Oggi, invece, tra la gente, ad ogni livello, c’è chi esalta o difende le ragioni di Trump, ne minimizza le maniere rozze e le strategie violente, certificando la vocazione autoritaria e discriminatoria e i progetti antidemocratici come delle “qualità”. Stessa cosa accade con Giorgia Meloni, descritta a lungo, anche da chi era al suo opposto, come una donna comunque capace, una politica coerente e astuta, che ha il difetto di essere circondata da un gruppo dirigente inadeguato e impreparato. Seppur quest’ultimo aspetto corrisponde al vero, il resto è invece frutto di visioni parziali o false, espresse solo per qualche forma di piaggeria e di convenienza o per mancanza di coraggio. Per accorgersene, basta ascoltare anche solo l’ultimo discorso di Meloni, in occasione del suo intervento al Cpac, la Conferenza dei Conservatori americani capeggiati da Trump.

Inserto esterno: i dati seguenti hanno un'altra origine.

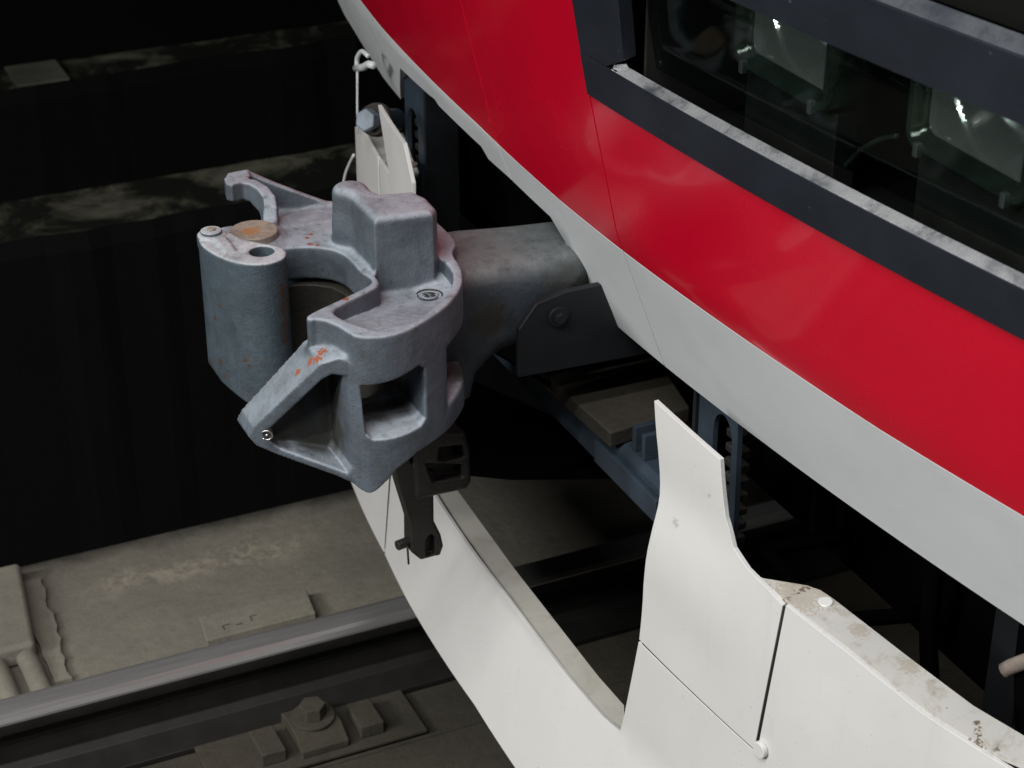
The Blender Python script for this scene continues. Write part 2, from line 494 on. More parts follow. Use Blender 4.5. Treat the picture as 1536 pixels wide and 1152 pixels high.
def ext(d2, w, r=0):
    """combine a 2-D distance with |w| band distance, rounded by r"""
    a = d2 + r; b = w + r
    return np.minimum(np.maximum(a, b), 0) + np.sqrt(np.maximum(a, 0) ** 2 + np.maximum(b, 0) ** 2) - r
def band(c, lo, hi): return np.abs(c - (lo + hi) / 2) - (hi - lo) / 2
def pz(F, poly, z0, z1, r=.004): return ext(poly2(poly, F.X, F.Y), band(F.Z, z0, z1), r)
def py(F, poly, y0, y1, r=.004): return ext(poly2(poly, F.X, F.Z), band(F.Y, y0, y1), r)
def px_(F, poly, x0, x1, r=.004): return ext(poly2(poly, F.Y, F.Z), band(F.X, x0, x1), r)
def bx(F, x, y, z, r=.004):
    q = [np.abs(c - (a + b) / 2) - (b - a) / 2 + r for c, (a, b) in ((F.X, x), (F.Y, y), (F.Z, z))]
    return np.sqrt(sum(np.maximum(k, 0) ** 2 for k in q)) + np.minimum(np.maximum(np.maximum(q[0], q[1]), q[2]), 0) - r
def cap(F, a, b, r, rb=None):
    a = np.array(a, np.float32); b = np.array(b, np.float32); e = b - a
    wx, wy, wz = F.X - a[0], F.Y - a[1], F.Z - a[2]
    t = np.clip((wx * e[0] + wy * e[1] + wz * e[2]) / float(e @ e), 0, 1)
    rr = r if rb is None else r + (rb - r) * t
    return np.sqrt((wx - e[0] * t) ** 2 + (wy - e[1] * t) ** 2 + (wz - e[2] * t) ** 2) - rr
def cz(F, x, y, r, z0, z1, e=.002): return ext(np.sqrt((F.X - x) ** 2 + (F.Y - y) ** 2) - r, band(F.Z, z0, z1), e)
def su(a, b, k=.008):
    h = np.clip(.5 + .5 * (b - a) / k, 0, 1)
    return b * (1 - h) + a * h - k * h * (1 - h)
def sd(a, b, k=.006):            # a minus b
    return -su(-a, b, k)
def surface_net(D, F):
    nx, ny, nz = D.shape
    D = D.astype(np.float32); s = D < 0
    c = np.zeros((nx - 1, ny - 1, nz - 1), np.int8)
    for i in (0, 1):
        for j in (0, 1):
            for k in (0, 1): c += s[i:nx - 1 + i, j:ny - 1 + j, k:nz - 1 + k]
    act = (c > 0) & (c < 8)
    I = np.argwhere(act); idx = np.full(act.shape, -1, np.int64); idx[act] = np.arange(len(I))
    acc = np.zeros((len(I), 3)); cnt = np.zeros(len(I))
    corners = [(i, j, k) for i in (0, 1) for j in (0, 1) for k in (0, 1)]
    for a in corners:
        for ax in range(3):
            if a[ax]: continue
            b = list(a); b[ax] = 1
            da = D[I[:, 0] + a[0], I[:, 1] + a[1], I[:, 2] + a[2]]; db = D[I[:, 0] + b[0], I[:, 1] + b[1], I[:, 2] + b[2]]
            m_ = (da < 0) != (db < 0)
            t = np.where(m_, da / np.where(m_, da - db, 1), 0)
            p = np.array(a, float)[None, :].repeat(len(I), 0); p[:, ax] += t
            acc[m_] += p[m_]; cnt[m_] += 1
    V = (I + acc / cnt[:, None]) * F.h + F.lo
    faces = []
    for ax in range(3):
        o = [(0, 0, 0)] * 4
        u, w = (ax + 1) % 3, (ax + 2) % 3
        sl0 = [slice(None)] * 3; sl1 = [slice(None)] * 3
        sl0[ax] = slice(0, -1); sl1[ax] = slice(1, None)
        a, b = s[tuple(sl0)], s[tuple(sl1)]
        E = np.argwhere(a != b)
        ok = (E[:, u] > 0) & (E[:, w] > 0) & (E[:, u] < D.shape[u] - 1) & (E[:, w] < D.shape[w] - 1)
        E = E[ok]
        neg = a[E[:, 0], E[:, 1], E[:, 2]]
        q = []
        for du, dw in ((0, 0), (1, 0), (1, 1), (0, 1)):
            e = E.copy(); e[:, u] -= du; e[:, w] -= dw
            q.append(idx[e[:, 0], e[:, 1], e[:, 2]])
        q = np.stack(q, 1)
        q[~neg] = q[~neg][:, ::-1]
        faces.append(q)
    return V, np.concatenate(faces)
def casting(name, D, F, mat, parent, label=None):
    V, Q = surface_net(D, F)
    me = bpy.data.meshes.new(name)
    me.vertices.add(len(V)); me.vertices.foreach_set('co', V.astype(np.float32).ravel())
    me.loops.add(Q.size); me.loops.foreach_set('vertex_index', Q.astype(np.int32).ravel())
    me.polygons.add(len(Q)); me.polygons.foreach_set('loop_start', np.arange(0, Q.size, 4, dtype=np.int32))
    me.update(calc_edges=True); me.validate()
    return link(name, me, mat, parent, smooth=True, label=label)

# ================================================================== THE TRACK AND ITS SURROUNDINGS (setting)
X0_, X1_ = -5.5, 4.0
def structure(o):
    o['kind'] = 'structure'; return o
BED = -.20
def rolled(name, prof, mat, x0=X0_, x1=X1_, parent=None, bevel=.004):
    return prism(name, prof, x0, x1, 'x', mat, parent, bevel=bevel)
# concrete slab beyond the rail, down to a pit added for the shade; brake-dust slab between the rails
structure(rolled('track_slab', [(-.60, BED), (-.60, -.45), (-1.15, -1.35), (-1.19, -.25), (-1.175, -.212), (-1.15, BED)], 'bed', bevel=.012))
structure(rolled('track_floor', [(-.601, -.45), (-.601, -.252), (-.325, -.252), (-.315, -.246), (1.9, -.246), (1.9, -.45)], 'bed_dark', bevel=0))
structure(rolled('ground', [(-9, -1.5), (-9, -1.32), (-1.05, -1.32), (-1.05, -1.5)], 'soot', bevel=0))
structure(rolled('track_ground', [(-1.05, -1.5), (-1.05, -1.33), (3.2, -1.33), (3.2, -1.5)], 'soot', bevel=0))
structure(rolled('dark_wall', [(-6.5, -1.32), (-6.5, 4.5), (-6.2, 4.5), (-6.2, -1.32)], 'soot_wall', x0=-12, x1=8, bevel=0))
def ledge(y0, y1, z, nm, label, group=None):
    """long concrete kerb with a chipped front arris"""
    nseg = 150; v = []; f = []
    xs = np.linspace(-6, 3.5, nseg)
    rs = np.random.RandomState(int(abs(y0) * 100))
    w = np.convolve(rs.randn(nseg + 8), np.ones(9) / 9, 'valid') * .035
    w2 = np.convolve(rs.randn(nseg + 2), np.ones(3) / 3, 'valid') * .012
    for i, x in enumerate(xs):
        a = w[i] + w2[i]
        v += [(x, y1 + a * .4, z - 1.1), (x, y1 + a, z - .05), (x, y1 - .03 + a, z), (x, y0 - .5 * w2[i], z + .01 * w2[i]), (x, y0, z - 1.1)]
    for i in range(nseg - 1):
        for j in range(4): f.append((i * 5 + j, i * 5 + j + 1, i * 5 + 5 + j + 1, i * 5 + 5 + j))
    f += [(0, 1, 2, 3, 4), tuple(range((nseg - 1) * 5 + 4, (nseg - 1) * 5 - 1, -1))]
    me = mesh(nm, v, f); me.materials.append(M['ledge']); me.materials.append(M['soot_wall'])
    for p in me.polygons:
        if abs(p.normal.y) > .8: p.material_index = 1  # kerb front painted black as shade under its lit top
    return tag(link(nm, me, None, None), label, 'kerb', group)
ledge(-3.13, -2.80, -.20, 'concrete_kerb', 'wide dim mossy concrete kerb with a chipped edge beyond the black drain')
ledge(-4.32, -4.10, -.20, 'concrete_kerb', 'narrow dim concrete kerb farthest back in the dark, with a pale patch')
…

Un discorso che arriva dopo giorni di silenzio sui temi che imbarazzano il governo italiano e sulle questioni di politica estera sulle quali la premier italiana si è mossa con la stessa stabilità di un vessillo esposto su una valle ventosa. Il suo intervento è stato un elenco risibile di bugie sulla situazione economica del nostro Paese, sull’occupazione “a livelli record” e sull’economia che cresce. E poi la solita ossessione dell’immigrazione come minaccia, l’attacco all’ambientalismo e alla visione di un futuro green, le accuse alla presunta ideologia woke e la difesa della famiglia e della religione. Insomma, il solito miscuglio qualunquista, vuoto, pericoloso che oggi accomuna le destre mondiali. Come di consueto, nessuna visione, nessun ragionamento politico, ma anzi una placida, sommessa, servile testimonianza di obbedienza agli USA e al suo presidente. D’altra parte, cosa pretendere da chi fugge dalle risposte, per timore di sbagliare, per incapacità, perché non ha alcuna conoscenza giuridica, storica, politica al di fuori della sua struttura ideologica, con la quale ha nutrito la propria formazione?

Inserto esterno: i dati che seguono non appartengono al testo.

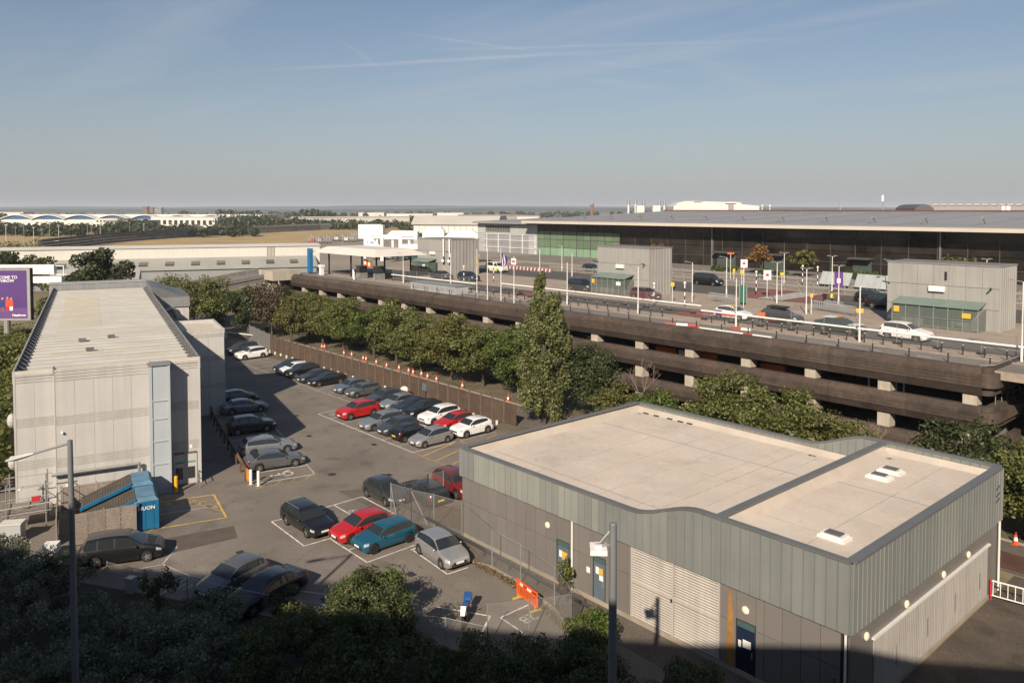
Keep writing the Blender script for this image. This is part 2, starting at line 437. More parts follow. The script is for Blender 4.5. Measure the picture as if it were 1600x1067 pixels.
# hatched bays by the compactor
for p, q in [((-57.4,21.5),(-52.5,20.5)), ((-52.5,20.5),(-53.6,16.6)), ((-57.4,21.5),(-58.5,17.7))]: line(p, q, mat=m_yellow, w=.14)
for t in (.2,.42,.64,.86):
    line((-58.5+1.1*t+.2,17.7+3.8*t-1.0), (-56.9+4.0*t*.9,21.35-.7*t-.1), mat=m_yellow_worn, w=.12)
line((-55.0,21.0), (-56.1,17.1), mat=m_white_worn)
line((-53.9,16.2), (-48.6,11.0), mat=m_yellow_worn)
def patch(name, pts, mat, z=.009):
    return struct(name, MB().quad(*[(x,y,z) for x,y in pts]), mat)
patch('asphalt_patch', [(-51.8,15.95),(-49.3,15.44),(-48.76,19.75),(-50.81,20.32)], m_asph_dark)
patch('asphalt_patch', [(-38.2,20.6),(-34.2,23.0),(-35.6,25.4),(-39.8,23.2)], M('asphalt_patch_pale', (.12,.102,.088), rough=.9, var=.15, ns=.9, fine=.15, bs=9))
patch('asphalt_patch', [(-17,51.6),(-11,51.6),(-11,54.2),(-17,54.2)], M('asphalt_patch_red', (.085,.045,.033), rough=.9, var=.3, ns=.9, fine=.2, bs=8), .012)
for txt, x, y, s, rz in (('28',-29.15,26.95,.8,R(-90)), ('19',-47.6,27.6,.75,R(180)), ('22',-71.9,39.2,.7,0), ('25',-64.6,39.0,.7,0), ('27',-59.6,38.9,.7,0), ('14',-39.6,18.6,.7,R(30)), ('13',-44.3,14.9,.7,R(30))):
    link('bay_number', text_mesh(txt, s*1.25, m_white_worn, .001), lot, (x,y,.014), rz)
m_iron = M('cast_iron', (.035,.032,.03), rough=.6, var=.2, ns=4)
for x, y in ((-52.5,33.5),(-60.2,36.9),(-46.5,19.0),(-37.2,25.2),(-66.5,33.8)): MB().box(x-.3,x+.3,y-.22,y+.22,.005,.014).build('drain_cover', m_iron, lot)
for x, y in ((-55.6,30.2),(-74,36.2)): MB().lathe([(.33,.005),(.33,.014),(.3,.015)], (x,y,0), 16).build('manhole_cover', m_iron, lot)
# wheelchair symbol in the bay beside the white panel building
sy = MB()
for i in range(10):
    a0, a1 = R(150+i*25), R(150+(i+1)*25)
    sy.quad(*[(r*math.cos(a), r*math.sin(a), 0) for r, a in ((.42,a0),(.42,a1),(.54,a1),(.54,a0))])
sy.quad((-.1,.1,0),(.05,.1,0),(.1,.95,0),(-.05,.95,0)); sy.quad((0,.1,0),(.5,.05,0),(.5,.18,0),(0,.24,0)); sy.quad((.42,.1,0),(.72,-.45,0),(.86,-.4,0),(.55,.14,0)); sy.quad((0,.5,0),(.4,.48,0),(.4,.6,0),(0,.62,0))
sy.add([(.05+.13*math.cos(R(36*i)), 1.15+.13*math.sin(R(36*i)), 0) for i in range(10)], [tuple(range(10))])
p = bl(6.2,-1.2,.014); sy.build('wheelchair_symbol', m_white, lot, loc=p, rz=R(166))
# ---------------------------------------------------------------- the hotel the picture is taken from (throws the foreground shadow)
m_hotel = M('hotel_render', (.42,.39,.35), rough=.85, var=.1, ns=.2)
m_hglass = M_glass('hotel_glass', (.03,.035,.04))
EH, NH = Vector((.755,.655,0)), Vector((-.655,.755,0))
hrz = math.atan2(.655,.755)
p = NH*(-.85)
hotel = thing('hotel_building', 'tall pale rendered hotel block behind the viewpoint', 'building', (p.x,p.y,0), hrz)
MB().box(-20,70,-16,0,0,24.2).box(-75,-20,-16,-.002,0,26.6).build('wall', m_hotel, hotel)
for i in range(20):
    for j in range(7): piece('window', hotel, -64+i*6.6, -61+i*6.6, -.05, .04, 1.2+j*3.3, 3.0+j*3.3, m_hglass)

# ---------------------------------------------------------------- plant building in the right foreground
m_clad_a = M('cladding_pale_green', (.30,.312,.285), rough=.5, metal=.25, var=.06, ns=.5, rnd=.03, streak=.1)
m_clad_b = M('cladding_grey_green', (.235,.248,.236), rough=.5, metal=.25, var=.06, ns=.5, rnd=.035, streak=.1)
m_clad_c = M('cladding_mid', (.262,.274,.256), rough=.5, metal=.25, var=.06, ns=.5, rnd=.03, streak=.1)
m_coping = M('coping_metal', (.16,.165,.165), rough=.5, metal=.3, var=.1)
m_panel = M('grey_wall_panel', (.165,.152,.142), rough=.45, var=.06, ns=.4, rnd=.045, spec=.5)
m_panel_core = M('wall_joint_dark', (.03,.03,.03), rough=.8)
m_roofing = M('roof_membrane', (.56,.49,.415), rough=.8, var=.08, ns=.28, fine=.04, bs=4, col2=(.51,.445,.375), stain=.11, ss=.35)
m_upst = M('roof_upstand', (.43,.375,.315), rough=.8, var=.12, ns=.5)  # roof colour darkened to hold down the sun on these upright faces
m_seam = M('roof_seam', (.42,.365,.30), rough=.8, var=.25, ns=1.5)
m_plinth = M('plinth_concrete', (.30,.26,.21), rough=.9, var=.2, ns=.8)
m_pipe_white = M('white_pipe', (.62,.61,.58), rough=.5, var=.08)
m_lamp_cream = M('cream_lamp_cover', (.72,.66,.50), rough=.35, var=.05)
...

Insomma, a governare lo Stato più potente al mondo e l’Italia sono due personaggi che potremmo benissimo trovare in un qualsiasi bar, una mattina qualunque, mentre commentano le notizie, tra uno slogan, una battuta, un po’ di complottismo e quella fiera arroganza che ti fa desistere dall’idea di ribattere, perché sarebbe tempo sprecato, utile solo a far raffreddare il tuo caffè. E a prendere coscienza che purtroppo, una volta posata la tazzina e girato lo sguardo verso la sala, gli altri clienti sarebbero d’accordo con loro. Perché la loro semplificazione rozza è efficace, perché usano mezzi spicci, parole feroci, concetti banali, insomma tutto quello che serve a un mondo che corre veloce e deciso. Verso il baratro.